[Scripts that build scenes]
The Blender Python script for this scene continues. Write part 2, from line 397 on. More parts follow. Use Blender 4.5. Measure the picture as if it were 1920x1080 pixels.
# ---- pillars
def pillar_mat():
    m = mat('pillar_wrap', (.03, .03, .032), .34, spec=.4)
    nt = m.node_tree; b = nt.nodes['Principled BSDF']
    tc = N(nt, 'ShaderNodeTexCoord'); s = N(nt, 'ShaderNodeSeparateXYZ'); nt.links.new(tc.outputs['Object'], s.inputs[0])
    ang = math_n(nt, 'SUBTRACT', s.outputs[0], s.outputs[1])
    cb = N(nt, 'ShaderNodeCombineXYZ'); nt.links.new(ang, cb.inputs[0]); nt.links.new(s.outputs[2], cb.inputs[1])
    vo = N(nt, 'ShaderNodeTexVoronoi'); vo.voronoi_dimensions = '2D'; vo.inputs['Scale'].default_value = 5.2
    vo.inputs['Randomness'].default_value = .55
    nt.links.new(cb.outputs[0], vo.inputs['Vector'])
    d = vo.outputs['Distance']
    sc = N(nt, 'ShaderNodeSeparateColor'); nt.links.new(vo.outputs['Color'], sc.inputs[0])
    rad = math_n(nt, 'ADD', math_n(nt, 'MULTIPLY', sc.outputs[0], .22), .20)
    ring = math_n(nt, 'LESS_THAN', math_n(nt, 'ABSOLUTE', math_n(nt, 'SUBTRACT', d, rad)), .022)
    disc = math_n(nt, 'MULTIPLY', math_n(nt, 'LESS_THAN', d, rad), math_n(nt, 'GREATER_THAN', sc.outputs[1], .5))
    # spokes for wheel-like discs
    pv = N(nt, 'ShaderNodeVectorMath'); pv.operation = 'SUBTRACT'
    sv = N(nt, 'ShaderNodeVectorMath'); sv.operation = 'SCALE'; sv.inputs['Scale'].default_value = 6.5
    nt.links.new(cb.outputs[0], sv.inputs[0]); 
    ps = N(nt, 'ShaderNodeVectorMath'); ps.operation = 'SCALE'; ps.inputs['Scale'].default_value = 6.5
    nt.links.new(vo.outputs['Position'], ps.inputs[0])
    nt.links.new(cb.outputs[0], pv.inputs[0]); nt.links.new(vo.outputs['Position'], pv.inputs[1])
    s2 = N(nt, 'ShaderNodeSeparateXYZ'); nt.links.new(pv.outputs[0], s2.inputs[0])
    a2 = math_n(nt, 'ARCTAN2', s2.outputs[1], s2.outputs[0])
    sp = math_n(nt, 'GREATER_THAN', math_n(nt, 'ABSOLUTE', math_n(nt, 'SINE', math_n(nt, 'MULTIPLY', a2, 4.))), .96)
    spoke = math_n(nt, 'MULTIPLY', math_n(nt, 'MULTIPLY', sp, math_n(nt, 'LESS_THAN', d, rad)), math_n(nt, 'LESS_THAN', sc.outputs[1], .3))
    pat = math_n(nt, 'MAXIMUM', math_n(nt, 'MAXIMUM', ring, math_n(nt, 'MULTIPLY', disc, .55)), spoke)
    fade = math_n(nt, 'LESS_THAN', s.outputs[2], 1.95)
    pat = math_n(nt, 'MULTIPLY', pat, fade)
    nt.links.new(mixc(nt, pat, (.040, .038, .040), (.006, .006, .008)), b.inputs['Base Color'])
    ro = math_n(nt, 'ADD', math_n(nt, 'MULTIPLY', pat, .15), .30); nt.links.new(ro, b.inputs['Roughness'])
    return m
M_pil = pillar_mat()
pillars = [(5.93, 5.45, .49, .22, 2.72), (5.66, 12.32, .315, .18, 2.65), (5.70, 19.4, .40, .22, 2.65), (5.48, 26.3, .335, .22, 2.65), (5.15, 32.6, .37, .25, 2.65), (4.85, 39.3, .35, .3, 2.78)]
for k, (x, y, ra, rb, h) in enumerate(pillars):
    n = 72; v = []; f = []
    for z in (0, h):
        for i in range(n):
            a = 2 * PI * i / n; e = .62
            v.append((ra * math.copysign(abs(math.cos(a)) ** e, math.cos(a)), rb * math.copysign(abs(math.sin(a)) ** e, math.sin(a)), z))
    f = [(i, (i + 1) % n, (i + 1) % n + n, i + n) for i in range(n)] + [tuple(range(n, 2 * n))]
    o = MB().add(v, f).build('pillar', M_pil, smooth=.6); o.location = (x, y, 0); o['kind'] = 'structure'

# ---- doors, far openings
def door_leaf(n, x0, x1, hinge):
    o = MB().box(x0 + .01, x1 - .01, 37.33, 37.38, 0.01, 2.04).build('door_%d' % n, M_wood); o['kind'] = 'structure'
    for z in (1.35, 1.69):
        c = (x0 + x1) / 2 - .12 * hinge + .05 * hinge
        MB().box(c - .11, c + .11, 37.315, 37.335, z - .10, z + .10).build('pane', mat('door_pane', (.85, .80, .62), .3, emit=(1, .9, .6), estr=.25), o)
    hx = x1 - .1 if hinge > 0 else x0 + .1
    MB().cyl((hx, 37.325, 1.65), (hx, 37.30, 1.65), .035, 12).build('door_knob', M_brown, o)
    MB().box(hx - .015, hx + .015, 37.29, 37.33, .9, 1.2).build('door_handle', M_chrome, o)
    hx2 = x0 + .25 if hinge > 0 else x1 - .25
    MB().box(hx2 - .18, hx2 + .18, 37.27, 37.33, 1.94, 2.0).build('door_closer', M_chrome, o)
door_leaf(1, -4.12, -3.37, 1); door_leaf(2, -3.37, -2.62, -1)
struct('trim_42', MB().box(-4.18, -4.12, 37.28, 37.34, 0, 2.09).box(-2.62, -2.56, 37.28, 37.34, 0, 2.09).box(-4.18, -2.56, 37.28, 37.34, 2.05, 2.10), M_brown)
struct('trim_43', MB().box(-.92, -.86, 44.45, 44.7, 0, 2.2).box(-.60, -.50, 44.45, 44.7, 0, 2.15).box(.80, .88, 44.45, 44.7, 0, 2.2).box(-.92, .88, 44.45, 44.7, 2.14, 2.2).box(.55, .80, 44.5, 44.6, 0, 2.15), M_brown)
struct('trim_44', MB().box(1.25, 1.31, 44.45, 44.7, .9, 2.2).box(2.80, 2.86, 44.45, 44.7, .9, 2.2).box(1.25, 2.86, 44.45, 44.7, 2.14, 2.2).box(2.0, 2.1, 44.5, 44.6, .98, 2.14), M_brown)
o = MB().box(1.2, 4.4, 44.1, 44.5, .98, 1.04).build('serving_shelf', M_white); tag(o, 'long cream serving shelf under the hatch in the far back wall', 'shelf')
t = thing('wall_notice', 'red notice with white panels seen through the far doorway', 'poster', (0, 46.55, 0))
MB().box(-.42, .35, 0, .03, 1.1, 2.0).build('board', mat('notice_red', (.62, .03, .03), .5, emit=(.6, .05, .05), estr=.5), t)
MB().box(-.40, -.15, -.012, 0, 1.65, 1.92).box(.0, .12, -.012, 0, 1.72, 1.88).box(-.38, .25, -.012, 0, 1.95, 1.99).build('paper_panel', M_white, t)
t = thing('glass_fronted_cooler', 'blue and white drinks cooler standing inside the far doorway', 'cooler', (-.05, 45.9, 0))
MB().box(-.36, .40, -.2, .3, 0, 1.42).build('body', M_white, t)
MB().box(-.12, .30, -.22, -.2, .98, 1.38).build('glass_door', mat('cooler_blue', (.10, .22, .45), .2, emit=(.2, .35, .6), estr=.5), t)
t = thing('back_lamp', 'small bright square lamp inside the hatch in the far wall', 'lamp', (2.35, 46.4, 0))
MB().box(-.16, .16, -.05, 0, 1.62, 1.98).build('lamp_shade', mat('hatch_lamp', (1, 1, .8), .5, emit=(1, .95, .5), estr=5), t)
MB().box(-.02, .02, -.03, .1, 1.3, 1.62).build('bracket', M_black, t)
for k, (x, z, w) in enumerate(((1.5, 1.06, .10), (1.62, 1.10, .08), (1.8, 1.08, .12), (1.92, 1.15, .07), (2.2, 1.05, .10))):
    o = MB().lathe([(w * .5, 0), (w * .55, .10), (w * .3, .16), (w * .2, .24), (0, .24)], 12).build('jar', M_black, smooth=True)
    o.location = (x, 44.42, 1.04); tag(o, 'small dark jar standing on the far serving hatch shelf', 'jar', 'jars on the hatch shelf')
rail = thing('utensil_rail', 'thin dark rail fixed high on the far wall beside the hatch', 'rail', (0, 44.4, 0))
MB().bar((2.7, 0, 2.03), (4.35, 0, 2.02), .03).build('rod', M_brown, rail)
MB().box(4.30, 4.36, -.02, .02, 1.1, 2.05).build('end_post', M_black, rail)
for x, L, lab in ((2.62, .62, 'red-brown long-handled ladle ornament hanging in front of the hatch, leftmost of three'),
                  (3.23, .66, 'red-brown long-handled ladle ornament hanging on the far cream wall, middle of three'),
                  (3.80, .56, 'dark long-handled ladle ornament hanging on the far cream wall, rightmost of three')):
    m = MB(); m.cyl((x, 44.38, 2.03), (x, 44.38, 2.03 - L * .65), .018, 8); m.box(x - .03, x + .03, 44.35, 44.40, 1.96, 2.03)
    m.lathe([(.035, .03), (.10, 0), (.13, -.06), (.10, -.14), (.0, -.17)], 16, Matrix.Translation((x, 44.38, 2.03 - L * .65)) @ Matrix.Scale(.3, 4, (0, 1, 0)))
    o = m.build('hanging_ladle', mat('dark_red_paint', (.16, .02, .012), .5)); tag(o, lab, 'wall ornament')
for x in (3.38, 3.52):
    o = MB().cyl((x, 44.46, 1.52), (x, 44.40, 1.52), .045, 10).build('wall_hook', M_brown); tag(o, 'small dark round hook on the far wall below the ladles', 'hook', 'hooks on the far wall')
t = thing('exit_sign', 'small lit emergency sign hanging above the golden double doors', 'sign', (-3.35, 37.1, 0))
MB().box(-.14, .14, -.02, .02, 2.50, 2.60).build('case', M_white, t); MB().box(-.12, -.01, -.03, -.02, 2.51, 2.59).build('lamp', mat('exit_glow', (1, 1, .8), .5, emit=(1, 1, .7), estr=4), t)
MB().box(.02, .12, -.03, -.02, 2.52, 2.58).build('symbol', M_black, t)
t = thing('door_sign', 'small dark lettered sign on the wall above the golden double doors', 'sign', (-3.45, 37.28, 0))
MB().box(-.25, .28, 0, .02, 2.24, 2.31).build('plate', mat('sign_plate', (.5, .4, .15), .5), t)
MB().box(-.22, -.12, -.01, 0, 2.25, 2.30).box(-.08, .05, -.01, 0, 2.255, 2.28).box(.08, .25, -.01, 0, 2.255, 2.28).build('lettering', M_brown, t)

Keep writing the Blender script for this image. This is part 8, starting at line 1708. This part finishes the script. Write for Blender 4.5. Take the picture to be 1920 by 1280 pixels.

What you should do:
List every line above that contains the word "part".

Correct result:
The Blender Python script for this scene continues. Write part 2, from line 397 on. More parts follow. Use Blender 4.5. Measure the picture as if it were 1920x1080 pixels.
Keep writing the Blender script for this image. This is part 8, starting at line 1708. This part finishes the script. Write for Blender 4.5. Take the picture to be 1920 by 1280 pixels.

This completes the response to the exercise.